Le contact entre les artistes et le théâtre peut paraître obscur. Rue89 avait déjà évoqué la stratégie numérique de la Scientologie. Beaucoup des artistes interrogés ont confié qu’ils avaient simplement tapé « scène ouverte Paris » sur Google, tombant en quatrième lien sur la page Facebook « Scène ouverte Paris » qui n’est autre que la page officielle de la scène ouverte du Celebrity Center.

Comment expliquer cette visibilité accrue du résultat ? Eric Roux évoque une « stratégie délibérée des jeunes organisateurs des scènes ouvertes », car les jeunes sont souvent « doués en nouvelles technologies ». La page Facebook est vague, la référence à la Scientologie n’est visible qu’en bas de la photo de couverture, mettant l’accent uniquement sur la scène ouverte et la possibilité d’inscription.

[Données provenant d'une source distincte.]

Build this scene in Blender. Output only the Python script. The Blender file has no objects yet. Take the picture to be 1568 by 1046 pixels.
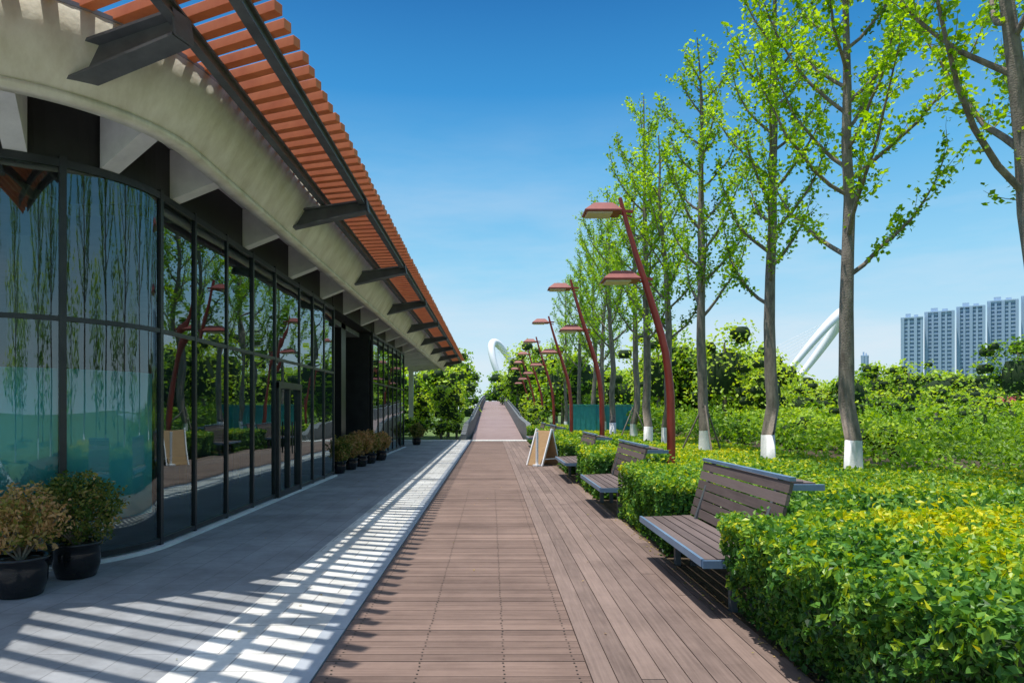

Même absence de référence à la Scientologie sur la page TripAdvisor, malgré plusieurs avis très positifs sur le théâtre du Celebrity Center.  Pour Roger Gonnet, ancien cadre de la Scientologie, le théâtre et ses scènes ouvertes sont un « bouton » de la société. Le « bouton » d’une société est un domaine, une préoccupation largement partagée, qui va intéresser une large part de la population. La Scientologie est « une escroquerie en bande organisée », selon lui.

« Le théâtre est un moyen de racoler des gens qui s’intéressent à l’art, ce qui représente sans doute 80 ou même 95 % de la population, voire davantage. »

Mais les scènes ouvertes offrent la possibilité à des artistes divers et variés de s’exprimer sans même adhérer aux préceptes scientologues. La majorité des participants ne s’occupent pas du peu de prosélytisme qui a été constaté. L’organisation de tels évènements, combinée à une stratégie numérique efficace, attire aussi des personnes plus fragiles qui sont alors beaucoup plus susceptibles de se laisser convaincre par des scientologues toujours agréables au sein du centre. La méfiance des responsables du centre  face à la presse invite d’autant plus à la retenue.